細かいけど、新しい就職先が決まって多々羅や桐野と一緒にラーメン屋で祝杯をあげてた時に杏が日記を書いてるんだけど、そこに「くるまいすのそうさ」って平仮名でびっしり書いてあるんだよね。
それを見た時、胸がキュッとなった。
杏、頑張れってマジで思った。
その後、また日記を書くシーンが出てくるんだけど、サルベージで上手く話せなかったことや一人暮らしへの不安、おばあちゃんを心配していることが書いてある中、2019年3月27日の日記に笑ってしまった。
「初給料日。やくそくどおりおごった。
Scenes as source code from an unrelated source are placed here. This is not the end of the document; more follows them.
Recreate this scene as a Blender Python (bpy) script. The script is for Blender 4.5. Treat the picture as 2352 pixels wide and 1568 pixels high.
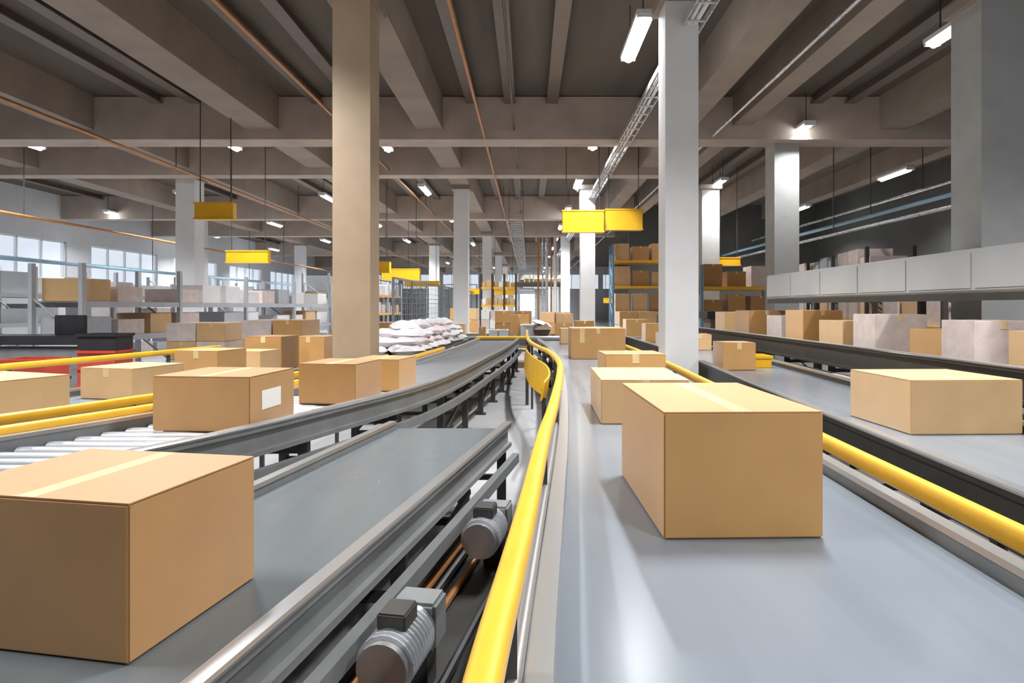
import bpy, bmesh, math, random
from mathutils import Vector, Matrix
for o in list(bpy.data.objects): bpy.data.objects.remove(o)
random.seed(7)
SC = bpy.context.scene
COL = SC.collection
R = math.radians
# ------------------------------------------------------------------ camera, world, exposure
CAM_Z = 1.55
cam = bpy.data.cameras.new('camera'); cam.sensor_width = 36; cam.lens = 1450 / 2352 * 36
cam.shift_x = -39 / 2352; cam.shift_y = -79 / 2352; cam.clip_start = .02; cam.clip_end = 400
co = bpy.data.objects.new('camera', cam); COL.objects.link(co)
co.location = (0, 0, CAM_Z); co.rotation_euler = (R(90), 0, 0); SC.camera = co
W = bpy.data.worlds.new('world'); SC.world = W; W.use_nodes = True
W.node_tree.nodes['Background'].inputs[0].default_value = (.80, .88, 1.0, 1)
W.node_tree.nodes['Background'].inputs[1].default_value = 1.2
SC.view_settings.view_transform = 'Standard'; SC.view_settings.look = 'None'
SC.view_settings.gamma = 1; SC.view_settings.use_curve_mapping = False
SC.view_settings.exposure = 0.08
SC.cycles.use_denoising = True
SC.cycles.max_bounces = 6; SC.cycles.diffuse_bounces = 4; SC.cycles.glossy_bounces = 3
SC.cycles.sample_clamp_indirect = 6
LAMP_W = 270.0
TUBE_E = 22.0

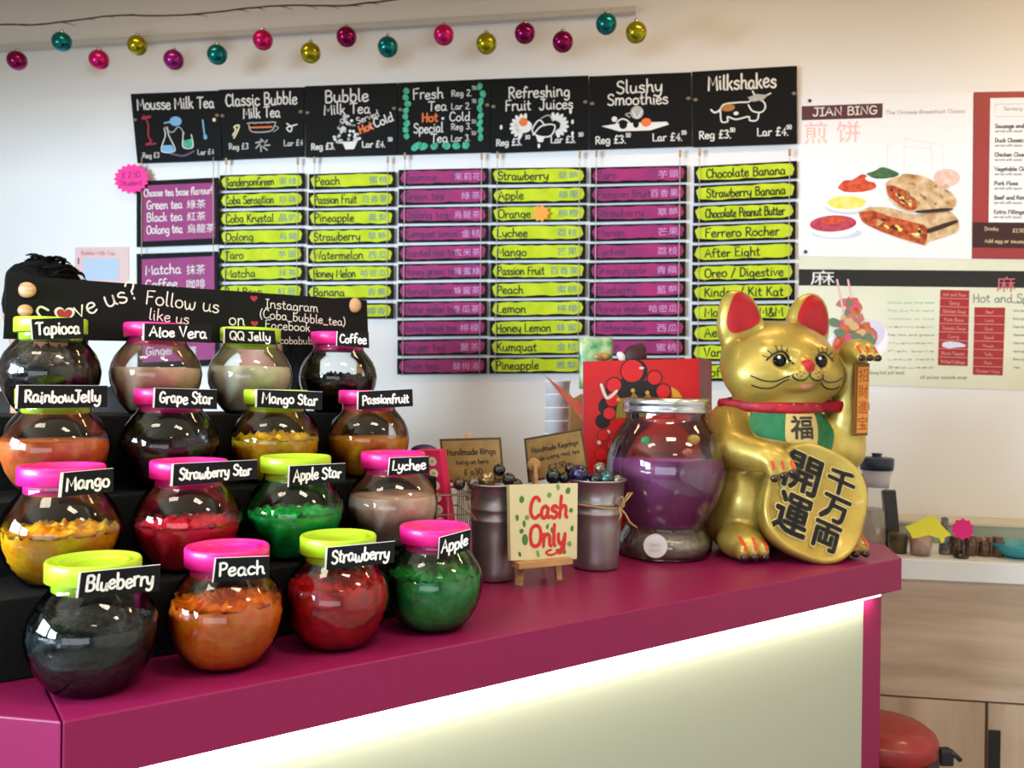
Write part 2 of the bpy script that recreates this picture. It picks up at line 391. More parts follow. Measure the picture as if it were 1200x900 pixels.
def poly(mb, q, pts, mi=0, off=.0006, smooth=False):
    if smooth: pts = cr(list(pts)+[pts[0]], 3)[:-1]
    mb.add([q.p(u, v, off) for u, v in pts], [list(range(len(pts)))], mi)
def blob(mb, q, u, v, ru, rv, mi=0, off=.0006, n=14, wob=.0, seed=0, ang=0):
    rnd = random.Random(seed); ca, sa = math.cos(ang), math.sin(ang); ph = [rnd.uniform(1-wob, 1+wob) for _ in range(n)]
    pts = []
    for i in range(n):
        a = 2*math.pi*i/n; x = ru*math.cos(a)*ph[i]*q.w; y = rv*math.sin(a)*ph[i]*q.h
        pts.append((u+(x*ca-y*sa)/q.w, v+(x*sa+y*ca)/q.h))
    poly(mb, q, pts, mi, off)
_cj = {}
def cjk_mesh(s, bold=.0):
    k = (s, bold)
    if k in _cj: return _cj[k]
    c = bpy.data.curves.new('t', 'FONT'); c.body = s; c.offset = bold; c.resolution_u = 2
    o = bpy.data.objects.new('t', c); C.objects.link(o); bpy.context.view_layer.update()
    me = bpy.data.meshes.new_from_object(o.evaluated_get(bpy.context.evaluated_depsgraph_get()))
    vs = [(v.co.x, v.co.y) for v in me.vertices]; fs = [tuple(p.vertices) for p in me.polygons]
    bpy.data.objects.remove(o); bpy.data.curves.remove(c); bpy.data.meshes.remove(me)
    if not vs: vs = [(0, 0)]; fs = []
    x0 = min(v[0] for v in vs); x1 = max(v[0] for v in vs); y0 = min(v[1] for v in vs); y1 = max(v[1] for v in vs)
    _cj[k] = (vs, fs, x0, x1, y0, y1); return _cj[k]
def cjk(mb, fn, s, x, y, wd, ht, mi=0, bold=.0):
    """glyphs fitted into the box x..x+wd, y..y+ht (metres) and mapped by fn"""
    vs, fs, x0, x1, y0, y1 = cjk_mesh(s, bold)
    kx = wd/max(x1-x0, 1e-6); ky = ht/max(y1-y0, 1e-6)
    mb.add([fn(x+(v[0]-x0)*kx, y+(v[1]-y0)*ky) for v in vs], fs, mi)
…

タタラはめちゃくってた」
杏の内側が少し見えた気がした。
あと、日記の日付に丸が付いているのは、サルベージで多々羅が言ってたことを実践してるからなんだよね。
薬を使わなかったら日記に丸を書けって。
もう河合優実=杏としか思えないくらい憑依してたと思う。
本当にすごい女優さん。
2.大丈夫に込められた思い
このシーン、めっちゃグッときた。
雨の中、泣き崩れる杏。
そばには注射器。
薬を使ってしまったという後ろめたさなのか、多々羅に会えた安心感からなのか、声を上げて泣く杏。
そんな杏を強く抱きしめる多々羅。
「大丈夫、大丈夫」
多々羅の泣きそうな表情も観てて苦しい。
3.桐野は記事にすべきだったのか
これは意見が分かれそう。
ずっとただのがさつないいおじさんだと思ってた多々羅が、まさかの性犯罪者だったとは。
僕は、桐野は間違っていなかったと思う。
桐野は何も悪くない。
ただ、多々羅の周りのみんながすべて苦しめられていたわけじゃなくて、助けられていた人がいたのも事実で。
だから、記事にする前にそういう人達へのフォローは必要だったのかもなとは思う。
杏のそばにいたわけだし。
一番の悪人は杏の母親だけどな。
4.フィクションとノンフィクション
この映画は、2020年6月の朝日新聞の記事が元となっている。
新聞記事に登場するハナ(仮称)という女性が杏のモデル。
ハナは幼い頃から母親に暴力を振るわれ、小学校3年生から不登校になり、売春や薬物に手を出して逮捕されるなど、映画の杏そのままの過酷な人生を歩んできた。
介護の仕事に就き、夜間学校に通い、薬物も克服しようと一歩を踏み出した頃、コロナ禍になりまわりとの関係が断たれる。
そして、25歳の時に自ら命を絶ったハナ。
河合優実の演技力も相まって、新聞記事の内容が映像として忠実に描かれていると思う。
ただ、映画の後半で杏が近所の女性から子どもを預かってと託される。
これは映画独自のストーリーらしい。
親から虐待を受けた子どもは、自分が親になった時にそれを繰り返してしまうことが多い。
でも、杏はきちんと子どもを育ててたよね。
アレルギーで食べられないものまで手帳にまとめて。
どんなに苦しい環境でも人は変われるんだよということを監督は伝えたかったのかな。
5.キャッチコピー
監督がとあるインタビューで「杏という女性が本当に隣にいるような感覚で作っていた」と言っていた。
どこか架空の主人公ではなく、リアルな一人の女性。
「街のどこかですれ違っていただろうし、こういう人は今もきっといるだろうし、今日もすれ違ったかもしれない」と。
“彼女は、きっと、あなたのそばにいた”
このキャッチコピーに監督の思いが詰まっているんだなと思った。